## Work required
Quote the listing below in full and exactly as written, but omit every picture.

= = = = = = =

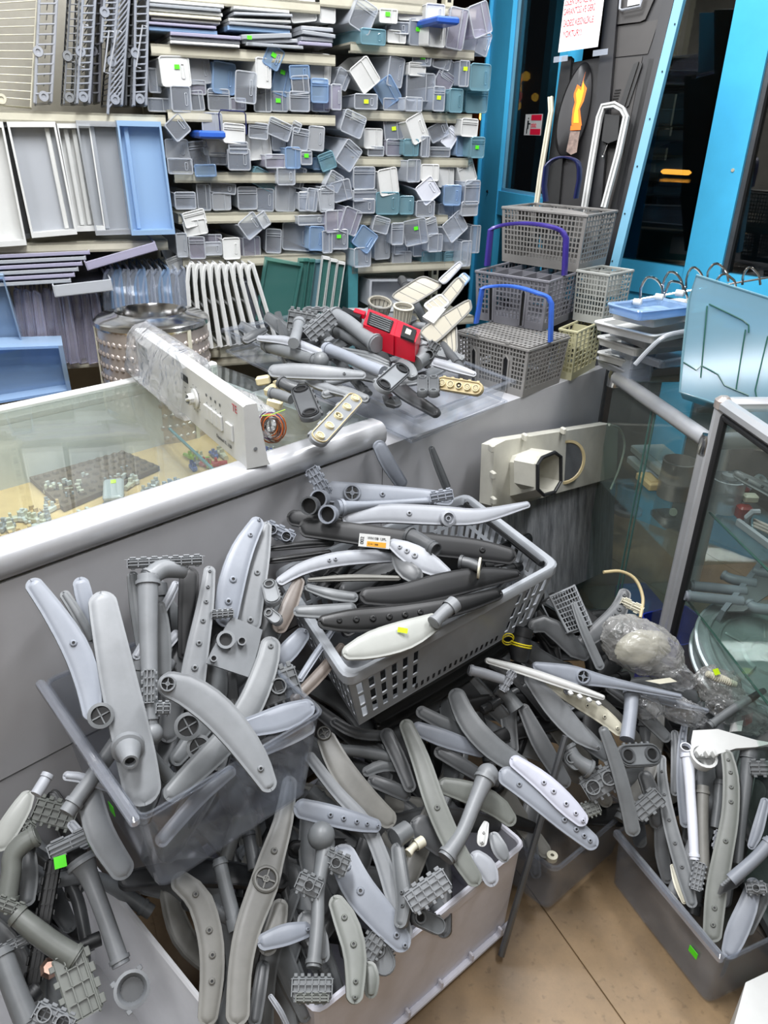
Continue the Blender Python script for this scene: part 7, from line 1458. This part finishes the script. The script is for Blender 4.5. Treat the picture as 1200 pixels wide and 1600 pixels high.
# pipes with flat plate on the lower shelf
PL2 = Plane(oB(1080, 930, .02), oB(1180, 930, .02), oB(1150, 880, .05))
e = empty('pipe_set', PL2.at(1150, 920), 'set of grey pipes joined to a ribbed plate on the lower showcase shelf', 'pipes')
for pth in ([(1078, 915, 15), (1110, 918, 16), (1165, 924, 16)], [(1070, 930, 16), (1100, 934, 17), (1160, 940, 17)], [(1128, 897, 13), (1145, 905, 16), (1180, 912, 16)], [(1168, 940, 13), (1182, 950, 17), (1225, 955, 17)], [(1175, 892, 13), (1185, 895, 15), (1215, 900, 18)]): pipe('X', PL2, pth, 'grey_cool', None, .03, .03, e)
t = MB(); q = [PL2.at(*p, .035) for p in ((1186, 875), (1126, 952), (1133, 956), (1193, 880))]; t.sheet([tuple(p) for p in q], None, .06, PL2.n); t.build('plate', 'grey_cool', e); t = MB(); q = [PL2.at(*p, .03) for p in ((1192, 880), (1136, 955), (1162, 955), (1215, 920))]; t.sheet([tuple(p) for p in q], None, .004, PL2.n); t.build('web', 'grey_mid', e)
# galvanised pulley covers under it
cg = atY(1196, 1025, 1.55); ng = (CAM - cg).normalized() * .7 + UZ * .55; rg = 112 * dep(cg) / FPX
for k, off in enumerate((0, -.03)):
    e = empty('metal_disc', cg + ng * off, ('front ribbed galvanised disc leaning at the foot of the showcase', 'rear galvanised disc hidden mostly behind the front one')[k], 'disc'); Mg = fr(cg + ng.normalized() * off - SA * (.01 * k) - UZ * .02 * k, SA, ng)
    pr_ = [(rg, -.006), (rg, 0), (rg * .97, .003), (rg * .94, 0), (rg * .86, 0), (rg * .84, .007), (rg * .81, .007), (rg * .79, 0), (rg * .70, 0), (rg * .68, .007), (rg * .65, .007), (rg * .63, 0), (rg * .34, 0), (rg * .31, .006), (rg * .22, .008), (rg * .2, .001), (rg * .10, .001), (rg * .09, .006), (rg * .05, .006), (rg * .045, -.004)]
    t = MB(); t.lathe(pr_, 64, Mg); t.build('plate', 'galv', e, True)
    t = MB()
    for a_ in (.9, 2.2, 3.5, 5.3): t.bbox((rg * .45, 0, .003), (rg * .3, rg * .035, .008), .003, Mg @ Matrix.Rotation(a_, 4, 'Z'))
    t.build('ribs', 'galv', e, True)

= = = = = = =

## Result
Continue the Blender Python script for this scene: part 7, from line 1458. This part finishes the script. The script is for Blender 4.5. Treat the picture as 1200 pixels wide and 1600 pixels high.
# pipes with flat plate on the lower shelf
PL2 = Plane(oB(1080, 930, .02), oB(1180, 930, .02), oB(1150, 880, .05))
e = empty('pipe_set', PL2.at(1150, 920), 'set of grey pipes joined to a ribbed plate on the lower showcase shelf', 'pipes')
for pth in ([(1078, 915, 15), (1110, 918, 16), (1165, 924, 16)], [(1070, 930, 16), (1100, 934, 17), (1160, 940, 17)], [(1128, 897, 13), (1145, 905, 16), (1180, 912, 16)], [(1168, 940, 13), (1182, 950, 17), (1225, 955, 17)], [(1175, 892, 13), (1185, 895, 15), (1215, 900, 18)]): pipe('X', PL2, pth, 'grey_cool', None, .03, .03, e)
t = MB(); q = [PL2.at(*p, .035) for p in ((1186, 875), (1126, 952), (1133, 956), (1193, 880))]; t.sheet([tuple(p) for p in q], None, .06, PL2.n); t.build('plate', 'grey_cool', e); t = MB(); q = [PL2.at(*p, .03) for p in ((1192, 880), (1136, 955), (1162, 955), (1215, 920))]; t.sheet([tuple(p) for p in q], None, .004, PL2.n); t.build('web', 'grey_mid', e)
# galvanised pulley covers under it
cg = atY(1196, 1025, 1.55); ng = (CAM - cg).normalized() * .7 + UZ * .55; rg = 112 * dep(cg) / FPX
for k, off in enumerate((0, -.03)):
    e = empty('metal_disc', cg + ng * off, ('front ribbed galvanised disc leaning at the foot of the showcase', 'rear galvanised disc hidden mostly behind the front one')[k], 'disc'); Mg = fr(cg + ng.normalized() * off - SA * (.01 * k) - UZ * .02 * k, SA, ng)
    pr_ = [(rg, -.006), (rg, 0), (rg * .97, .003), (rg * .94, 0), (rg * .86, 0), (rg * .84, .007), (rg * .81, .007), (rg * .79, 0), (rg * .70, 0), (rg * .68, .007), (rg * .65, .007), (rg * .63, 0), (rg * .34, 0), (rg * .31, .006), (rg * .22, .008), (rg * .2, .001), (rg * .10, .001), (rg * .09, .006), (rg * .05, .006), (rg * .045, -.004)]
    t = MB(); t.lathe(pr_, 64, Mg); t.build('plate', 'galv', e, True)
    t = MB()
    for a_ in (.9, 2.2, 3.5, 5.3): t.bbox((rg * .45, 0, .003), (rg * .3, rg * .035, .008), .003, Mg @ Matrix.Rotation(a_, 4, 'Z'))
    t.build('ribs', 'galv', e, True)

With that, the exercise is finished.